:: INPUT FOR THIS TASK ::
******
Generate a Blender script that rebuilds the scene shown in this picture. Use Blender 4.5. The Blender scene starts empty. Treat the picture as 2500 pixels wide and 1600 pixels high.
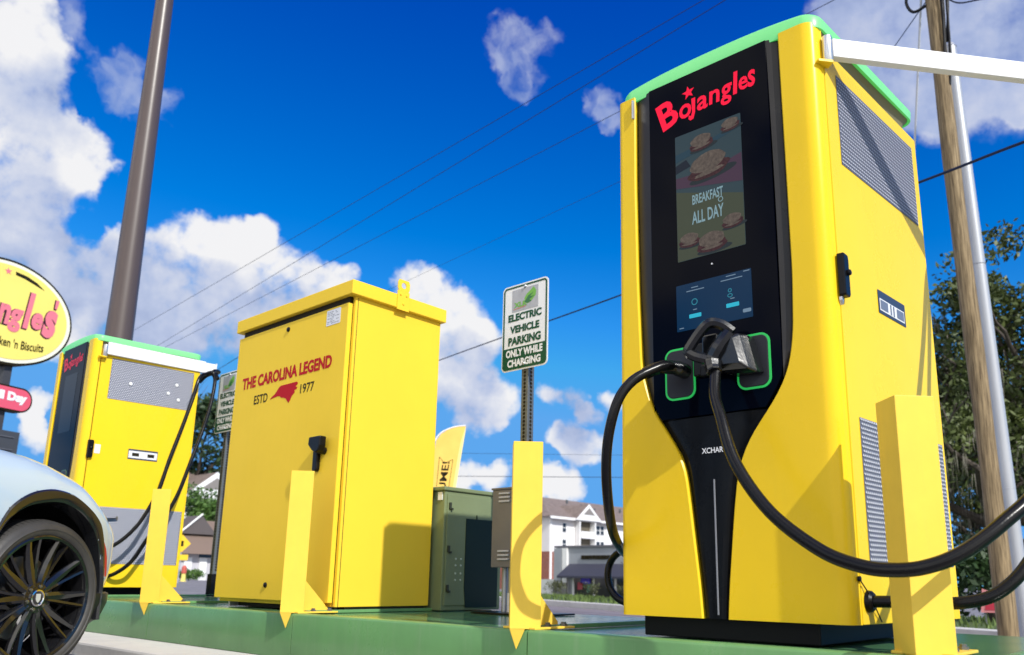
import bpy, bmesh, math, random
from mathutils import Vector, Matrix
random.seed(7)
C = bpy.context.scene
COL = C.collection
R = math.radians

# ------------------------------------------------------------------ camera
CAMZ = 0.5825
YAW, PITCH, ROLL, FPX = R(41.4535), R(12.9552), R(0.9201), 1993.45
cd = bpy.data.cameras.new('camera')
cam = bpy.data.objects.new('camera', cd)
COL.objects.link(cam)
_fw = Vector((-math.sin(YAW)*math.cos(PITCH), math.cos(YAW)*math.cos(PITCH), math.sin(PITCH)))
_r = Vector((math.cos(YAW), math.sin(YAW), 0))
_u = _r.cross(_fw)
_R = _r*math.cos(ROLL) + _u*math.sin(ROLL)
_U = -_r*math.sin(ROLL) + _u*math.cos(ROLL)
cam.matrix_world = Matrix(((_R.x, _U.x, -_fw.x, 0), (_R.y, _U.y, -_fw.y, 0), (_R.z, _U.z, -_fw.z, CAMZ), (0, 0, 0, 1)))
cd.sensor_width = 36
cd.lens = FPX/2500*36
cd.shift_x = -65.39/2500
cd.shift_y = 156.04/2500
cd.clip_start = 0.05
cd.clip_end = 2000
cd.dof.use_dof = True
cd.dof.focus_distance = 3.5
cd.dof.aperture_fstop = 3.5
C.camera = cam

# ------------------------------------------------------------------ light and sky
SUNV = Vector((1.0, -0.22, 0.85)).normalized()
SUN_EL = math.asin(SUNV.z)
sd = bpy.data.lights.new('sun', 'SUN')
sd.energy = 3.0
sd.angle = R(0.53)
sd.color = (1.0, 0.965, 0.90)
sun = bpy.data.objects.new('sun', sd)
COL.objects.link(sun)
sun.rotation_euler = SUNV.to_track_quat('Z', 'Y').to_euler()

C.view_settings.view_transform = 'Standard'
C.view_settings.look = 'None'
C.view_settings.exposure = 0.6
C.view_settings.gamma = 1.0

CLOUDS = {
 'big': [(-0.8414,0.174,0.5116,0.0433),(-0.858,0.1985,0.4738,0.0444),(-0.8753,0.2091,0.4361,0.0491),(-0.8681,0.2407,0.4342,0.0334),(-0.8743,0.2577,0.4113,0.0381),(-0.9006,0.2219,0.3736,0.0622),(-0.8713,0.2819,0.4016,0.0258),(-0.9176,0.2222,0.3295,0.0582),(-0.9084,0.2613,0.3265,0.0597),(-0.8967,0.3065,0.3194,0.0526),(-0.9282,0.2476,0.2776,0.0634),(-0.915,0.2991,0.2706,0.0524),(-0.876,0.1574,0.4559,0.0785),(-0.92,0.1775,0.3495,0.0885),(-0.8962,0.3255,0.3015,0.0355),(-0.8293,0.182,0.5284,0.0237)],
 'mid': [(-0.8404,0.4016,0.364,0.0285),(-0.8604,0.3812,0.3382,0.0433),(-0.8794,0.356,0.316,0.0496),(-0.8334,0.435,0.3408,0.0491),(-0.8142,0.4768,0.3312,0.0452),(-0.7981,0.5082,0.3238,0.0313),(-0.8134,0.4399,0.3805,0.0215),(-0.8658,0.4085,0.2891,0.0555),(-0.8347,0.4665,0.2928,0.0521),(-0.8872,0.3741,0.2702,0.0409),(-0.7766,0.5287,0.3426,0.0135)],
 'sgn': [(-0.7284,0.5947,0.3402,0.0305),(-0.7091,0.6203,0.3353,0.0287),(-0.7,0.6474,0.3014,0.0373),(-0.6847,0.6715,0.2835,0.0275),(-0.7102,0.6639,0.2344,0.045),(-0.6846,0.6954,0.2187,0.0301),(-0.7248,0.6428,0.2479,0.0398),(-0.701,0.6843,0.201,0.0275),(-0.7292,0.6176,0.2946,0.0297)],
 'low': [(-0.6326,0.7425,0.22,0.0226),(-0.6101,0.7625,0.2154,0.0261),(-0.5985,0.7762,0.1983,0.02),(-0.6202,0.7677,0.1613,0.036),(-0.6352,0.7543,0.1661,0.024),(-0.5989,0.7849,0.1591,0.025),(-0.7148,0.6872,0.1295,0.0224),(-0.6962,0.7077,0.1203,0.0249),(-0.6284,0.7704,0.1071,0.0299),(-0.7295,0.6748,0.1118,0.0298),(-0.6509,0.7506,0.1141,0.0249),(-0.574,0.7893,0.2179,0.02),(-0.9462,0.2811,0.1603,0.0214),(-0.9477,0.2888,0.1355,0.0214),(-0.6661,0.7379,0.1089,0.0299)],
 'wisp': [(-0.8279,0.2618,0.4959,0.0231),(-0.8268,0.2776,0.4893,0.0212),(-0.8249,0.2966,0.4812,0.0193),(-0.816,0.3184,0.4824,0.0139),(-0.8122,0.2768,0.5135,0.0118),(-0.5648,0.5808,0.5862,0.0268),(-0.5401,0.5981,0.5922,0.023),(-0.5626,0.5996,0.5692,0.0224),(-0.5743,0.6038,0.5528,0.015),(-0.5019,0.6772,0.5381,0.0179),(-0.5026,0.69,0.5209,0.0142),(-0.8214,0.2177,0.5272,0.0182)],
 'rt': [(-0.2153,0.8051,0.5527,0.0811),(-0.1869,0.8351,0.5174,0.0595),(-0.1407,0.8383,0.5268,0.0783),(-0.256,0.7715,0.5825,0.0388),(-0.1302,0.8689,0.4776,0.020),(-0.0968,0.8583,0.5039,0.0504),(-0.1751,0.8074,0.5635,0.0666)],
 'gap': [(-0.8781, 0.2938, 0.3778, 0.0252), (-0.891, 0.2855, 0.3529, 0.0147), (-0.8654, 0.3013, 0.4003, 0.0218), (-0.8498, 0.2455, 0.4664, 0.0159)],
 'gray': [(-0.9019,0.2229,0.3699,0.0374),(-0.8624,0.2168,0.4575,0.0328),(-0.9084,0.257,0.3296,0.0425),(-0.8967,0.331,0.2938,0.0534),(-0.8827,0.3806,0.2757,0.0547),(-0.8574,0.4352,0.2747,0.0562),(-0.8257,0.4887,0.2817,0.0382),(-0.7148,0.67,0.2003,0.04),(-0.687,0.6823,0.25,0.025),(-0.6123,0.7654,0.1983,0.0301),(-0.92,0.2406,0.3093,0.0505),(-0.7081,0.6533,0.268,0.0249),(-0.6218,0.7698,0.1441,0.025)]}

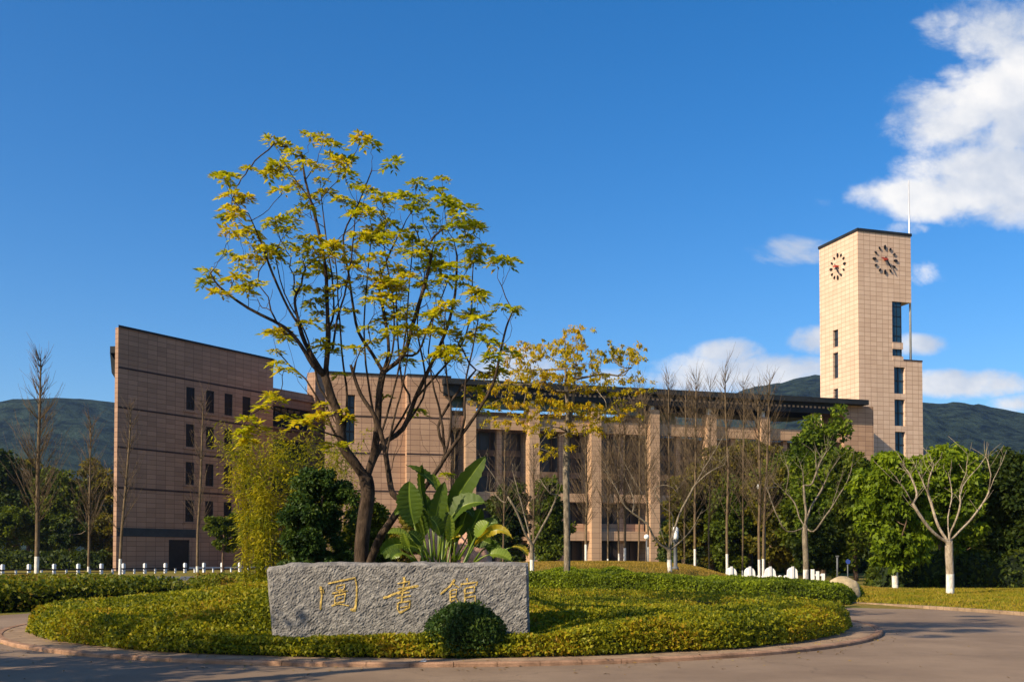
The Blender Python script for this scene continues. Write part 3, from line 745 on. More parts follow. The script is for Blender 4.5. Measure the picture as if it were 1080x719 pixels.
# columns
cpx = [494, 561, 626, 687.5, 747.5, 804, 858]
cxs = [sM(p) for p in cpx]
zbt = zM(715, 448); zbb = zM(715, 460)
zms = [(zM(640, 530), zM(640, 521)), (zM(640, 570), zM(640, 560))]
for k, x in enumerate(cxs):
    mb = MB(); mb.box(x - .62, x + .62, -1.0, .4, 0, ZR - 2.3 if k < 4 else zbt + 1.3); mb.build('column', M_BEAM, main)
    mb = MB(); mb.box(x - .35, x + .05, -.7, -.2, ZR - 2.3 if k < 4 else zbt + 1.3, ZR - .62); mb.build('roof_post', M_WALLW, main)
XB = sM(887)
bx_ = [0.0] + cxs + [XB]
for k in range(len(bx_) - 1):
    a = bx_[k] + (.62 if k > 0 else 0.0); b_ = bx_[k + 1] - (.62 if k < len(bx_) - 2 else 0.0)
    if b_ - a < 0.3: continue
    mb = MB(); mb.box(a, b_, -.3, .35, zbb, zbt); mb.build('top_beam', M_BEAM, main)
    for (z0, z1) in zms: mb = MB(); mb.box(a, b_, -.3, .9, z0, z1); mb.build('beam', M_BEAM, main)
    # intermediate pier, recessed curtain wall
    mdx = (a + b_) / 2
    if b_ - a > 3:
        mb = MB(); mb.box(mdx - .3, mdx + .3, .5, 1.1, 0, zms[0][0]); mb.box(mdx - .3, mdx + .3, .5, 1.1, zms[0][1], zbb); mb.build('pier', M_FAC, main)
    for (z0, z1, nh) in ((zms[0][1], zbb, 3), (zms[1][1] + .9, zms[0][0], 1), (0, zms[1][0], 1)):
        mb = MB(); nv = max(2, int((b_ - a) / 1.25))
        for q in range(nv + 1): x = a + (b_ - a - .07) * q / nv; mb.box(x, x + .07, 2.2, 2.35, z0, z1)
        for q in range(nh + 1): z = z0 + (z1 - z0 - .1) * q / nh; mb.box(a, b_, 2.18, 2.33, z, z + .1)
        if nh == 3:
            for q in (1, 2): z = z0 + (z1 - z0) * q / 3; mb.box(a, b_, 2.1, 2.3, z - .45, z + .25)
        f_ = mb.build('window', M_FRAME if nh == 1 else M_BRF, main)
        g = MB(); g.quad((a, 2.3, z0), (b_, 2.3, z0), (b_, 2.3, z1), (a, 2.3, z1)); g.build('pane', M_GLASSM, f_)
    mb = MB(); mb.box(a, b_, .9, 2.4, zms[1][1] + .002, zms[1][1] + .9); mb.build('spandrel', M_FAC, main)
# upper strip: green glass in the left bays, open to the sky further right, a white stair head between
mb = MB(); mb.box(.1, cxs[3] - .7, .9, 1.0, zM(560, 432), ZR - .62); mb.build('clerestory', M_GLASSG, main)
mb = MB(); mb.box(.1, cxs[3] - .7, 2.4, 12, zbb, zM(560, 433)); mb.build('upper_wall', M_FAC, main)
mb = MB(); mb.box(cxs[3] + .8, cxs[4] - .9, 7, 12, zbb, ZR - .65); mb.build('stair_head', M_WALLW, main)
mb = MB(); mb.box(0.0, XB, 2.5, 22, 0, zbb - .1); mb.build('core', M_FAC, main)
mb = MB(); mb.box(XB, XE, -.9, 4.0, 0, ZR - .62); mb.build('end_block', M_FAC, main)

# ---- clock tower
OFF = 4.3
sc_ = sM(904.5, OFF, 243); OT = OM + E2 * OFF + E1 * sc_
tower = empty('clock_tower', (OT.x, OT.y, 0), TM, label='tall square cream tiled tower with black clock marks on two faces', cat='clock tower')
def sT(px, py=585): u = uof(px, py); return (u * OT.y - OT.x) / (E1.x - u * E1.y)
def zT(px, py): return zof(py, OT.y + E1.y * sT(px, py), px)
def tT(px, py):   # along the left face, into depth
    u = uof(px, py); return (u * OT.y - OT.x) / (E2.x - u * E2.y)
def zTL(px, py): return zof(py, OT.y + E2.y * tT(px, py), px)
ZTT = zT(904.5, 243.5); WT = sT(960.5, 260); WB = sT(973, 420); DT = tT(864, 264)
zn1 = zT(945, 318); zn0 = zT(965, 381); xg0 = sT(941, 340); xg1 = sT(951, 340)
zled = zT(946, 368); zled2 = zT(946, 361)
mb = MB()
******
:: WHAT THIS TASK INVOLVES ::
Give back exactly the lines from the top of the records to the line containing "C.view_settings.gamma = 1.0", both included, and no pictures.

:: OUTPUT OF THE EXERCISE ::
Generate a Blender script that rebuilds the scene shown in this picture. Use Blender 4.5. The Blender scene starts empty. Treat the picture as 2500 pixels wide and 1600 pixels high.
import bpy, bmesh, math, random
from mathutils import Vector, Matrix
random.seed(7)
C = bpy.context.scene
COL = C.collection
R = math.radians

# ------------------------------------------------------------------ camera
CAMZ = 0.5825
YAW, PITCH, ROLL, FPX = R(41.4535), R(12.9552), R(0.9201), 1993.45
cd = bpy.data.cameras.new('camera')
cam = bpy.data.objects.new('camera', cd)
COL.objects.link(cam)
_fw = Vector((-math.sin(YAW)*math.cos(PITCH), math.cos(YAW)*math.cos(PITCH), math.sin(PITCH)))
_r = Vector((math.cos(YAW), math.sin(YAW), 0))
_u = _r.cross(_fw)
_R = _r*math.cos(ROLL) + _u*math.sin(ROLL)
_U = -_r*math.sin(ROLL) + _u*math.cos(ROLL)
cam.matrix_world = Matrix(((_R.x, _U.x, -_fw.x, 0), (_R.y, _U.y, -_fw.y, 0), (_R.z, _U.z, -_fw.z, CAMZ), (0, 0, 0, 1)))
cd.sensor_width = 36
cd.lens = FPX/2500*36
cd.shift_x = -65.39/2500
cd.shift_y = 156.04/2500
cd.clip_start = 0.05
cd.clip_end = 2000
cd.dof.use_dof = True
cd.dof.focus_distance = 3.5
cd.dof.aperture_fstop = 3.5
C.camera = cam

# ------------------------------------------------------------------ light and sky
SUNV = Vector((1.0, -0.22, 0.85)).normalized()
SUN_EL = math.asin(SUNV.z)
sd = bpy.data.lights.new('sun', 'SUN')
sd.energy = 3.0
sd.angle = R(0.53)
sd.color = (1.0, 0.965, 0.90)
sun = bpy.data.objects.new('sun', sd)
COL.objects.link(sun)
sun.rotation_euler = SUNV.to_track_quat('Z', 'Y').to_euler()

C.view_settings.view_transform = 'Standard'
C.view_settings.look = 'None'
C.view_settings.exposure = 0.6
C.view_settings.gamma = 1.0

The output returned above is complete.